Tuesday, 4 October 2011

Perugian Circuses and Courts – A British future for Judges and Juries?

Along with 1000’s of other people around the world earlier tonight, I tuned into a round-the-clock news channel to watch the verdict of the appeal in the Meredith Kercher murder trial. Meredith, a British Language Exchange student was killed in November 2007 during an Erasmus exchange visit to Perugia, Italy. Subsequently, three suspects were arrested; Rudy Guede, a Perugi resident, Amanda Knox, an American student and Raffaele Sollecito, an Italian student.

Back to this evening, even the TV presenters were waiting in anticipation. The movement of video portrayed the tension in the courtroom, the reporters and photographers arched over the railings, waiting for the arrival of Knox and Sollecito as Polizia looked onwards. The crowd outside were gathering long before and started to swell as news of the defendant’s arrival spread.


Already available, but will court TV increase the hype?

The drama continued as they sat down in the courtroom, the popping of flash bulbs and constant chatter masquerades the growing mix of excitement, hope and fear by the defendants, the families and the hounding press, inside and outside the court house. As the Judge rose to read out the verdict, silence became Perugia. Knox’s first charge of slander, GUILTY; cries from the docks, fevered activity in the press ranks and outside, even UK outlets like the Daily Mail misjudged the translation and published ‘Guilty of Murder’ articles before hastily retracting them.

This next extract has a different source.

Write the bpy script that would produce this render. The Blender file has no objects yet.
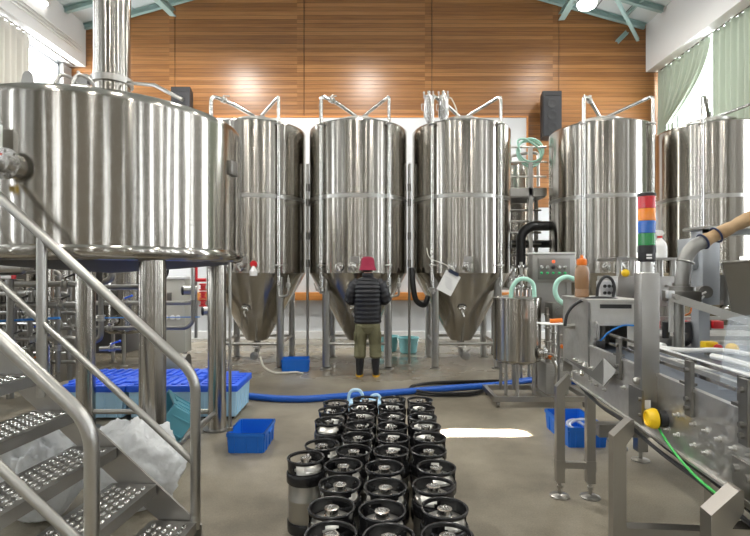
import bpy, bmesh, math, random
from mathutils import Vector, Matrix
random.seed(7)
PI = math.pi
SC = bpy.context.scene
COL = SC.collection
CX, CY, F, EYE = 378.0, 273.0, 500.0, 1.5

def at(px, py, Y):
    """world point seen at photo pixel (px, py) at depth Y"""
    return Vector(((px - CX) * Y / F, Y, EYE - (py - CY) * Y / F))
def onz(px, py, z=0.0):
    Y = (EYE - z) * F / (py - CY)
    return Vector(((px - CX) * Y / F, Y, z))

# ------------------------------------------------------------------ materials
MATS = {}
def mat(name, color, rough=0.5, metal=0.0, emit=None, alpha=None, trans=0.0, noise=None, bump=None, roughvar=None,
        aniso=0.0, coat=0.0, spec=0.5, translucent=0.0):
    if name in MATS: return MATS[name]
    m = bpy.data.materials.new(name); m.use_nodes = True
    nt = m.node_tree; bs = nt.nodes['Principled BSDF']
    bs.inputs['Base Color'].default_value = (*color, 1)
    bs.inputs['Roughness'].default_value = rough
    bs.inputs['Metallic'].default_value = metal
    bs.inputs['Specular IOR Level'].default_value = spec
    bs.inputs['Transmission Weight'].default_value = trans
    bs.inputs['Coat Weight'].default_value = coat
    if alpha is not None: bs.inputs['Alpha'].default_value = alpha
    if emit:
        bs.inputs['Emission Color'].default_value = (*emit[0], 1); bs.inputs['Emission Strength'].default_value = emit[1]
    tc = None
    def mapping(scale):
        nonlocal tc
        if tc is None: tc = nt.nodes.new('ShaderNodeTexCoord')
        mp = nt.nodes.new('ShaderNodeMapping'); mp.inputs['Scale'].default_value = scale
        nt.links.new(tc.outputs['Object'], mp.inputs['Vector']); return mp
    def ntex(scale, detail=3):
        mp = mapping(scale); n = nt.nodes.new('ShaderNodeTexNoise')
        n.inputs['Scale'].default_value = 1.0; n.inputs['Detail'].default_value = detail
        nt.links.new(mp.outputs['Vector'], n.inputs['Vector']); return n
    if noise:   # (scale3, color2, lo, hi)
        n = ntex(noise[0], 5); r = nt.nodes.new('ShaderNodeValToRGB')
        r.color_ramp.elements[0].position = noise[2]; r.color_ramp.elements[1].position = noise[3]
        r.color_ramp.elements[0].color = (*color, 1); r.color_ramp.elements[1].color = (*noise[1], 1)
        nt.links.new(n.outputs['Fac'], r.inputs['Fac']); nt.links.new(r.outputs['Color'], bs.inputs['Base Color'])
    if roughvar:  # (scale3, lo, hi)
        n = ntex(roughvar[0], 4); r = nt.nodes.new('ShaderNodeMapRange')
        r.inputs['From Min'].default_value = .35; r.inputs['From Max'].default_value = .65
        r.inputs['To Min'].default_value = roughvar[1]; r.inputs['To Max'].default_value = roughvar[2]
        nt.links.new(n.outputs['Fac'], r.inputs['Value']); nt.links.new(r.outputs['Result'], bs.inputs['Roughness'])
    if bump:    # list of (scale3, strength, distance)
        prev = None
        for sc, st, di in bump:
            n = ntex(sc, 2); b = nt.nodes.new('ShaderNodeBump')
            b.inputs['Strength'].default_value = st; b.inputs['Distance'].default_value = di
            nt.links.new(n.outputs['Fac'], b.inputs['Height'])
            if prev: nt.links.new(prev.outputs['Normal'], b.inputs['Normal'])
            prev = b
        nt.links.new(prev.outputs['Normal'], bs.inputs['Normal'])
    if aniso:   # brushed round the body: highlights stretch up and down
        tg = nt.nodes.new('ShaderNodeTangent'); tg.direction_type = 'RADIAL'; tg.axis = 'Z'
        bs.inputs['Anisotropic'].default_value = aniso; bs.inputs['Anisotropic Rotation'].default_value = .25
        nt.links.new(tg.outputs['Tangent'], bs.inputs['Tangent'])
    if translucent:
        t = nt.nodes.new('ShaderNodeBsdfTranslucent'); t.inputs['Color'].default_value = (*color, 1)
        mx = nt.nodes.new('ShaderNodeMixShader'); mx.inputs['Fac'].default_value = translucent
        out = nt.nodes['Material Output']
        nt.links.new(bs.outputs['BSDF'], mx.inputs[1]); nt.links.new(t.outputs['BSDF'], mx.inputs[2])
        nt.links.new(mx.outputs['Shader'], out.inputs['Surface'])
    MATS[name] = m
    return m

TANK = mat('tank_steel', (.43, .408, .37), .185, 1, bump=[((4.5, 4.5, .08), .34, .02), ((13, 13, .05), .07, .004)], aniso=.9)
KETTLE = mat('kettle_steel', (.43, .408, .37), .165, 1, bump=[((3.5, 3.5, .45), .30, .014), ((12, 12, .05), .06, .004)], aniso=.9)
STEEL = mat('satin_steel', (.44, .43, .405), .30, 1)
POLISH = mat('polished_steel', (.58, .57, .55), .20, 1)
PLATE = mat('machine_steel', (.39, .38, .36), .36, 1, roughvar=((9, 9, 22), .32, .44))
MOTTLE = mat('mottled_steel_sheet', (.60, .59, .565), .40, 1, roughvar=((34, 34, 34), .30, .52), bump=[((60, 60, 60), .10, .002)])
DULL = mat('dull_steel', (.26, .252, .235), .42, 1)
CASTAL = mat('painted_grey_steel', (.38, .40, .42), .45, .6)
RUBBER = mat('black_rubber', (.012, .012, .013), .33, 0)
KEGRUB = mat('keg_rubber', (.011, .011, .012), .26, 0)
KEGST = mat('keg_steel', (.46, .45, .42), .36, 1)
BLACK = mat('black_plastic', (.018, .018, .02), .45)
DARK = mat('dark_cavity', (.02, .02, .022), .7)
WHITE = mat('white_plastic', (.78, .78, .76), .42)
PAPER = mat('white_paper', (.80, .80, .78), .75)
YELLOW = mat('yellow_plastic', (.85, .55, .01), .38)
RED = mat('red_plastic', (.55, .015, .02), .4)
ORANGE = mat('orange_plastic', (.80, .20, .02), .4)
BLUEC = mat('blue_crate_plastic', (.010, .15, .62), .38)
BLUEL = mat('blue_lid_plastic', (.02, .12, .78), .42)
BLUEP = mat('pale_blue_plastic', (.46, .72, .92), .42)
TEALC = mat('teal_plastic', (.10, .33, .42), .42)
MINT = mat('mint_hose', (.42, .72, .60), .35)
AQUA = mat('aqua_bucket_plastic', (.22, .50, .52), .42)
BLUEH = mat('blue_hose_rubber', (.01, .10, .48), .42)
BLUETUBE = mat('blue_air_tube', (.02, .20, .60), .4)
GREENW = mat('green_wire', (.06, .50, .10), .45)
PALEH = mat('pale_hose', (.66, .64, .55), .4)
CREAM = mat('cream_painted_metal', (.50, .49, .43), .5)
BAG = mat('crumpled_clear_plastic', (.80, .81, .81), .26, translucent=.35, bump=[((22, 22, 22), .5, .02)])
GREENST = mat('teal_painted_steel', (.27, .38, .36), .5)
WHITEWALL = mat('white_wall_paint', (.74, .74, .73), .65, bump=[((60, 60, 60), .04, .003)])
LOWWALL = mat('grey_panel_wall', (.52, .53, .54), .55)
DARKWALL = mat('brown_board_wall', (.24, .22, .185), .6)
SIDEWALL = mat('grey_side_wall', (.34, .335, .32), .65)
SHELFWOOD = mat('orange_wood_trim', (.58, .24, .06), .45, noise=((2, 2, 40), (.48, .18, .04), .35, .65))
KRAFT = mat('kraft_paper', (.50, .34, .19), .7, noise=((8, 8, 8), (.40, .26, .13), .35, .65), bump=[((14, 14, 14), .6, .02)])
CURT = mat('pale_green_curtain', (.44, .50, .41), .85, translucent=.10)
CURTL = mat('pale_beige_curtain', (.56, .54, .49), .85, translucent=.12)
AMBER = mat('amber_bottle_liquid', (.36, .20, .10), .15, trans=.25, coat=.5)
def solidlamp(n, c, e): return mat(n, c, .22, 0, coat=.6, emit=(c, e))
LRED, LORG, LBLU, LGRN = (mat('red_lens', (.55, .012, .02), .18, coat=.6), mat('amber_lens', (.85, .25, .01), .18, coat=.6),
                          mat('blue_lens', (.01, .12, .50), .18, coat=.6), mat('green_lens', (.01, .22, .05), .18, coat=.6))
GLOW = mat('lamp_glow', (1, 1, 1), .5, emit=((1, .97, .92), 18))
SKYPANE = mat('bright_window_or_streak_pane', (.9, .95, 1), .2, emit=((.93, .97, 1.0), 16.0))
LEDG = mat('green_indicator', (.02, .4, .1), .3, emit=((.05, .6, .3), .15))
LEDR = mat('red_indicator', (.6, .1, .03), .3, emit=((1, .15, .05), .7))
ACRYL = mat('clear_acrylic', (.80, .90, 1.0), .06, alpha=.16, spec=.6)

# ------------------------------------------------------------------ mesh builder
def frame_of(d):
    d = Vector(d).normalized()
    u = d.orthogonal().normalized()
    return u, d.cross(u)

class MB:
    def __init__(s): s.bm = bmesh.new()
    def box(s, c, size, rz=0, rx=0, ry=0, bev=0.0):
        M = Matrix.Translation(c) @ Matrix.Rotation(rz, 4, 'Z') @ Matrix.Rotation(ry, 4, 'Y') @ Matrix.Rotation(rx, 4, 'X') @ Matrix.Diagonal((*size, 1))
        r = bmesh.ops.create_cube(s.bm, size=1, matrix=M)
        if bev:
            es = list({e for v in r['verts'] for e in v.link_edges})
            bmesh.ops.bevel(s.bm, geom=es, offset=bev, segments=2, affect='EDGES', profile=.5)
        return s
    def b2(s, lo, hi, bev=0.0):
        lo, hi = Vector(lo), Vector(hi)
        return s.box((lo + hi) / 2, hi - lo, bev=bev)
    def ring(s, c, u, v, r, n, ry=None):
        ry = r if ry is None else ry
        return [s.bm.verts.new(Vector(c) + u * (math.cos(2 * PI * k / n) * r) + v * (math.sin(2 * PI * k / n) * ry)) for k in range(n)]
    def skin(s, rings, caps=True, closed=False):
        n = len(rings[0])
        pairs = list(zip(rings, rings[1:])) + ([(rings[-1], rings[0])] if closed else [])
        for a, b in pairs:
            for k in range(n):
                s.bm.faces.new((a[k], a[(k + 1) % n], b[(k + 1) % n], b[k]))
        if caps and not closed:
            s.bm.faces.new(list(reversed(rings[0]))); s.bm.faces.new(rings[-1])
    def cyl(s, p0, p1, r0, r1=None, n=20, caps=True):
        r1 = r0 if r1 is None else r1
        p0, p1 = Vector(p0), Vector(p1); u, v = frame_of(p1 - p0)
        s.skin([s.ring(p0, u, v, r0, n), s.ring(p1, u, v, r1, n)], caps); return s
    def tube(s, pts, r, n=10, bend=0.0, closed=False, ribs=None):
        pts = [Vector(p) for p in pts]
        if bend > 0 and len(pts) > 2:
            out = [pts[0]]
            for i in range(1, len(pts) - 1):
                a, b, c = pts[i - 1], pts[i], pts[i + 1]
                l = min(bend, (a - b).length * .48, (c - b).length * .48)
                p, q = b + (a - b).normalized() * l, b + (c - b).normalized() * l
                for t in (0, .2, .4, .6, .8, 1): out.append(p * (1 - t) ** 2 + b * 2 * t * (1 - t) + q * t * t)
            out.append(pts[-1]); pts = out
        rings, u = [], None
        m = len(pts)
        for i, p in enumerate(pts):
            if closed: d = pts[(i + 1) % m] - pts[i - 1]
            else: d = pts[min(i + 1, m - 1)] - pts[max(i - 1, 0)]
            d.normalize()
            if u is None: u = d.orthogonal().normalized()
            else:
                u = (u - d * u.dot(d))
                u = u.normalized() if u.length > 1e-6 else d.orthogonal().normalized()
            rr = r(i / (m - 1)) if callable(r) else r
            if ribs: rr *= (1 + ribs * (i % 2))
            rings.append(s.ring(p, u, d.cross(u), rr, n))
        s.skin(rings, True, closed); return s
    def lathe(s, prof, c=(0, 0, 0), n=32, caps=True, axis='Z'):
        c = Vector(c)
        ax = {'Z': (Vector((1, 0, 0)), Vector((0, 1, 0)), Vector((0, 0, 1))), 'X': (Vector((0, 1, 0)), Vector((0, 0, 1)), Vector((1, 0, 0))),
              'Y': (Vector((0, 0, 1)), Vector((1, 0, 0)), Vector((0, 1, 0)))}[axis] if isinstance(axis, str) else None
        if ax is None:
            d = Vector(axis).normalized(); u, v = frame_of(d); ax = (u, v, d)
        s.skin([s.ring(c + ax[2] * z, ax[0], ax[1], max(r, 1e-4), n) for r, z in prof], caps); return s
    def ball(s, c, r, u=16, v=10):
        r = (r, r, r) if not hasattr(r, '__len__') else r
        bmesh.ops.create_uvsphere(s.bm, u_segments=u, v_segments=v, radius=1, matrix=Matrix.Translation(c) @ Matrix.Diagonal((*r, 1))); return s
    def torus(s, c, R, r, normal=(0, 0, 1), n=32, m=8):
        u, v = frame_of(normal); c = Vector(c)
        return s.tube([c + u * math.cos(2 * PI * k / n) * R + v * math.sin(2 * PI * k / n) * R for k in range(n)], r, m, closed=True)
    def sheet(s, pts, thick):
        """flat polygon given its true thickness"""
        pts = [Vector(p) for p in pts]
        nrm = (pts[1] - pts[0]).cross(pts[2] - pts[0]).normalized() * (thick / 2)
        a = [s.bm.verts.new(p - nrm) for p in pts]; b = [s.bm.verts.new(p + nrm) for p in pts]
        s.bm.faces.new(list(reversed(a))); s.bm.faces.new(b)
        for k in range(len(pts)):
            j = (k + 1) % len(pts); s.bm.faces.new((a[k], a[j], b[j], b[k]))
        return s
    def grid(s, f, nu, nv):
        V = [[s.bm.verts.new(f(i / nu, j / nv)) for j in range(nv + 1)] for i in range(nu + 1)]
        for i in range(nu):
            for j in range(nv): s.bm.faces.new((V[i][j], V[i + 1][j], V[i + 1][j + 1], V[i][j + 1]))
        return s
    def bolt(s, c, r, normal, h=None):
        c = Vector(c); d = Vector(normal).normalized(); return s.cyl(c, c + d * (h or r), r, n=8)
    def build(s, name, m, parent=None, world=False, sharp=.55, smooth=True):
        bm = s.bm
        bmesh.ops.recalc_face_normals(bm, faces=bm.faces)
        for f in bm.faces: f.smooth = smooth
        for e in bm.edges:
            if len(e.link_faces) == 2 and e.calc_face_angle(0) > sharp: e.smooth = False
        me = bpy.data.meshes.new(name)
        if world and parent is not None: bm.transform(parent.matrix_basis.inverted())
        bm.to_mesh(me); bm.free()
        o = bpy.data.objects.new(name, me); COL.objects.link(o)
        me.materials.append(m)
        if parent is not None: o.parent = parent
        return o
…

As quick as the first verdict came, next was the fact that Knox and Sollecito were acquitted of their murder charges. Cries of joy and thankfulness came now from the docks, shock and excitement for the press and this time uproar outside with the screams of vergogna (shame) being echoed by all the gathering crowds. American press were roared at and Knox and legal representatives soon came out to speak to the world’s press and angry crowds.

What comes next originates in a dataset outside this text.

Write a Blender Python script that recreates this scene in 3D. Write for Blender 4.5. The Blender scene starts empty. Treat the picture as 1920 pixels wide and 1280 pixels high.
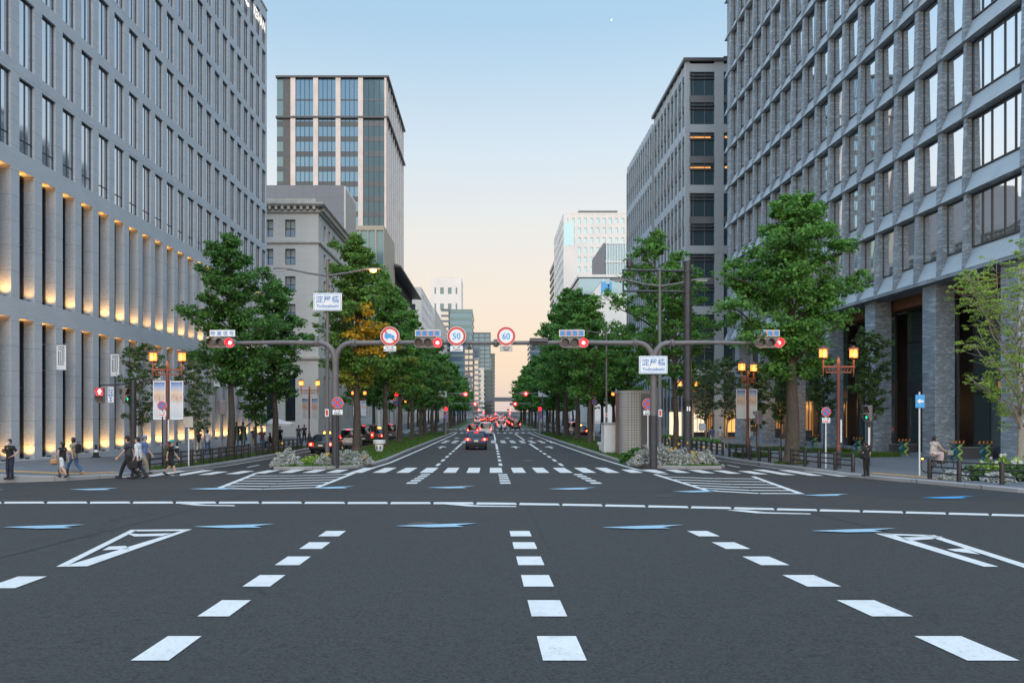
import bpy, bmesh, math, random
import numpy as np
from mathutils import Vector, Matrix
C = bpy.context.scene.collection
SC = bpy.context.scene
PI = math.pi
R = math.radians
# ------------------------------------------------------------------ camera constants (photo pixels 1920x1280)
F, VX, VY, H = 1400.0, 920.0, 770.0, 2.95

def smooth(a, b, t):
    t = min(1, max(0, (t - a) / (b - a)))
    return t * t * (3 - 2 * t)

def _slope(Y):
    if Y < 31: return .03
    if Y < 43: return .03 - .021 * (Y - 31) / 12
    if Y < 110: return .009
    if Y < 150: return .009 * (150 - Y) / 40
    return 0
_ZY = [-20 + .25 * i for i in range(700)]
_ZT = []
_z = 0.0
for _y in _ZY:
    _ZT.append(_z); _z -= _slope(_y) * .25
_z37 = _ZT[int((37 + 20) / .25)]
_ZT = [v - _z37 for v in _ZT]

def zg(X, Y):
    """street level: falls gently away, ramps up to the bridge where the camera stands"""
    t = min(max((Y + 20) / .25, 0), 698.99); i = int(t); f = t - i
    z = _ZT[i] * (1 - f) + _ZT[i + 1] * f
    return z * (1 - 0.75 * smooth(9, 20, abs(X))) if z > 0 else z

def at(x, y, h=0.0):
    """ground point seen at photo pixel (x, y), h above the road"""
    Y = 35.0
    for _ in range(60):
        X = (x - VX) / F * Y
        Yn = F * (H - zg(X, Y) - h) / (y - VY)
        Y = Y * .5 + Yn * .5
    return (x - VX) / F * Y, Y

def PX(x, Y): return (x - VX) / F * Y
def PZ(y, Y): return H + (VY - y) / F * Y

# ------------------------------------------------------------------ tagging
def tag(o, label=None, cat=None, group=None, kind=None):
    if label: o['label'] = label
    if cat: o['category'] = cat
    if group: o['group'] = group
    if kind: o['kind'] = kind
    return o

def thing(name, label, cat, loc=(0, 0, 0), rz=0, group=None):
    o = bpy.data.objects.new(name, None); C.objects.link(o)
    o.empty_display_size = .2
    o.location = loc; o.rotation_euler = (0, 0, rz)
    return tag(o, label, cat, group)

KIDS = {}
def link(o, parent=None):
    C.objects.link(o)
    if parent is not None:
        o.parent = parent
        KIDS.setdefault(parent.name, []).append(o)
    return o

def kids(o): return [c for c in KIDS.get(o.name, [])]

def dup(o, loc=None, rz=None, label=None, group=None, parent=None):
    c = o.copy(); link(c, parent)
    if loc is not None: c.location = loc
    if rz is not None: c.rotation_euler = (0, 0, rz)
    if label: c['label'] = label
    if group: c['group'] = group
    for k in kids(o): dup(k, parent=c)
    return c

def worldloc(o):
    v = Vector((0, 0, 0))
    while o is not None:
        v += o.location; o = o.parent
    return v

# ------------------------------------------------------------------ mesh builder
class MB:
    def __init__(s): s.v = []; s.f = []; s.m = []; s.mi = 0
    def quad(s, *pts):
        n = len(s.v); s.v += [tuple(p) for p in pts]; s.f.append(tuple(range(n, n + len(pts)))); s.m.append(s.mi)
    def box(s, a, b):
        x0, x1 = sorted((a[0], b[0])); y0, y1 = sorted((a[1], b[1])); z0, z1 = sorted((a[2], b[2]))
        n = len(s.v)
        s.v += [(x0, y0, z0), (x1, y0, z0), (x1, y1, z0), (x0, y1, z0), (x0, y0, z1), (x1, y0, z1), (x1, y1, z1), (x0, y1, z1)]
        for q in ((3, 2, 1, 0), (4, 5, 6, 7), (0, 1, 5, 4), (1, 2, 6, 5), (2, 3, 7, 6), (3, 0, 4, 7)):
            s.f.append(tuple(n + i for i in q)); s.m.append(s.mi)
    def bevbox(s, a, b, e=.02):
        """box with chamfered vertical and horizontal edges"""
        x0, x1 = sorted((a[0], b[0])); y0, y1 = sorted((a[1], b[1])); z0, z1 = sorted((a[2], b[2]))
        def ring(d, z):
            return [(x0 + d + e, y0 + d, z), (x1 - d - e, y0 + d, z), (x1 - d, y0 + d + e, z), (x1 - d, y1 - d - e, z),
                    (x1 - d - e, y1 - d, z), (x0 + d + e, y1 - d, z), (x0 + d, y1 - d - e, z), (x0 + d, y0 + d + e, z)]
        s.loft([ring(e, z0), ring(0, z0 + e), ring(0, z1 - e), ring(e, z1)])
    def loft(s, rings, cap=True, closed=True):
        n = len(s.v); k = len(rings[0])
        for r in rings: s.v += [tuple(p) for p in r]
        for i in range(len(rings) - 1):
            for j in range(k if closed else k - 1):
                a = n + i * k + j; b = n + i * k + (j + 1) % k
                s.f.append((a, b, b + k, a + k)); s.m.append(s.mi)
        if cap and closed:
            s.f.append(tuple(n + j for j in range(k - 1, -1, -1))); s.m.append(s.mi)
            s.f.append(tuple(n + (len(rings) - 1) * k + j for j in range(k))); s.m.append(s.mi)
    def tube(s, pts, rad, n=8, cap=True):
        pts = [Vector(p) for p in pts]
        if not isinstance(rad, (list, tuple)): rad = [rad] * len(pts)
        rings = []; up = None
        for i, p in enumerate(pts):
            t = (pts[min(i + 1, len(pts) - 1)] - pts[max(i - 1, 0)])
            if t.length < 1e-9: t = Vector((0, 0, 1))
            t.normalize()
            if up is None:
                up = t.orthogonal().normalized()
            u = (up - t * up.dot(t))
            if u.length < 1e-6: u = t.orthogonal()
            u.normalize(); w = t.cross(u); up = u
            rings.append([p + (u * math.cos(2 * PI * k / n) + w * math.sin(2 * PI * k / n)) * rad[i] for k in range(n)])
        s.loft(rings, cap)
    def lathe(s, prof, c=(0, 0, 0), n=16, axis='z'):
        rings = []
        for r, z in prof:
            ring = []
            for k in range(n):
                a = 2 * PI * k / n; u = r * math.cos(a); v = r * math.sin(a)
                if axis == 'z': ring.append((c[0] + u, c[1] + v, c[2] + z))
                elif axis == 'y': ring.append((c[0] + u, c[1] + z, c[2] + v))
                else: ring.append((c[0] + z, c[1] + u, c[2] + v))
            rings.append(ring)
        s.loft(rings)
    def prism(s, outline, axis, a, b):
        """outline: 2-D points; axis 'x','y','z' extruded from a to b"""
        def P(p, t):
            return {'x': (t, p[0], p[1]), 'y': (p[0], t, p[1]), 'z': (p[0], p[1], t)}[axis]
        s.loft([[P(p, a) for p in outline], [P(p, b) for p in outline]])
    def build(s, name, mat, parent=None, smooth=False, loc=None, raw=False):
        me = bpy.data.meshes.new(name)
        off = Vector(loc) if loc is not None else Vector((0, 0, 0))
        base = worldloc(parent) if (parent is not None and not raw) else Vector((0, 0, 0))
        o3 = off + base if not raw else off
        vs = [(p[0] - o3[0], p[1] - o3[1], p[2] - o3[2]) for p in s.v]
        me.from_pydata(vs, [], s.f)
        for m in (mat if isinstance(mat, (list, tuple)) else [mat]): me.materials.append(m)
        if s.m and max(s.m) > 0: me.polygons.foreach_set('material_index', s.m)
        if smooth:
            me.polygons.foreach_set('use_smooth', [True] * len(me.polygons))
            try: me.set_sharp_from_angle(angle=R(40))
            except Exception: pass
        bm = bmesh.new(); bm.from_mesh(me); bmesh.ops.recalc_face_normals(bm, faces=bm.faces); bm.to_mesh(me); bm.free()
        o = bpy.data.objects.new(name, me)
        o.location = off
        return link(o, parent)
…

Is this Britain’s future? How will allowing television cameras into UK criminal courts change our justice system? Justice Secretary Ken Clarke announced in September that he will end the ban on cameras in the Court of Appeal for reading of the Judge’s verdict with a hope to expand this to Crown Court and possibly beyond.


Any such implementation will be nothing like the real life soap opera seen in Italy tonight, not yet at least. However, how will the slow decay of court privacy change public perception? I would hope it can offer an insight into defendant motives, legal practice and the complexities of sentencing guidelines in more of a BBC Parliament style, rather than Judge Judy.


Will this be the only scene to come, or will the UK see more?

More worryingly is the pressure on those involved in judicial proceedings. Unlike Italian juries who aren’t told to avoid external information and conversations, UK juries will find it increasingly difficult to not take notice of TV commentator’s opinions and those self-appointed judges who will surely plague the media spectrum with their own take on televised cases. Similarly, the pressure of being on film and under public commentary (and scrutiny) will bring untold affects on Judge’s and court staff that will be largely inexperienced in this way of justice.


I only hope that Ken Clarke and the MoJ take notice of tonight’s events. There are many of us who hope for the benefits that extra judicial transparency can offer, such as it’s public educative possibilities. However, it should not be at the demise of an independent jury or the rise of a court circus that receives laughter and frenzy, rather than public interest and evidence of moral justice.